Friday, June 7, 2013

What's the Bundesbank counterfactual?

Neil Irwin describes Axel Weber as looking like Tony Soprano
Image source

On May 10, 2010, the ECB announced that it would buy peripheral sovereign debt, ostensibly to "restore an appropriate monetary policy transmission mechanism" but also to address the debt crises in Greece, Portugal, and Ireland. Axel Weber (then-president of the Bundesbank and, therefore, member of the ECB Governing Council) was strongly opposed to the program. The following occurred prior to the announcement but after the decision.

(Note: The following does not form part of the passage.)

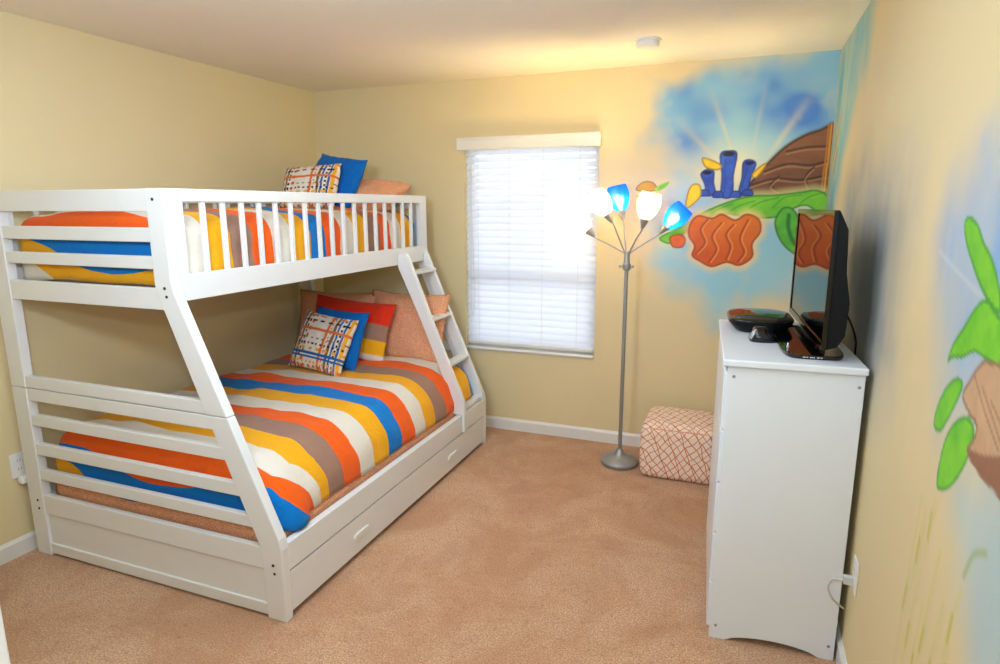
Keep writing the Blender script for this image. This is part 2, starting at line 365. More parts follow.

Shortly after the Governing Council meeting Sunday evening, Weber convened a conference call of the Bundesbank Executive Board. . . . Officially he wasn't supposed to tell anyone of what the Governing Council had just decided, but this was so momentous that he posed a quite serious question to the board members: Should we do it? Should the Bundesbank follow its marching orders from the ECB and buy billions of euros' worth of Greek and Portugese bonds, violating its long-cherished principle of not using the printing press to fund governments? . . .

Staring at that precipice, the Bundesbank concluded it was better to hold its nose and violate orthodoxy than to unleash such dangerous consequences.

This jarring revelation is from page 231 of Neil Irwin's book, The Alchemists, which I have very much enjoyed.


  1. I enjoyed that book as well. Although I did think it went a bit light on the ECB and Bundesbank to be absolutely honest ...

  2. I agree with that. In general, I felt like it was excellent storytelling, but he didn't do much critical analysis of the central bankers' decisions. But it was a very fun read.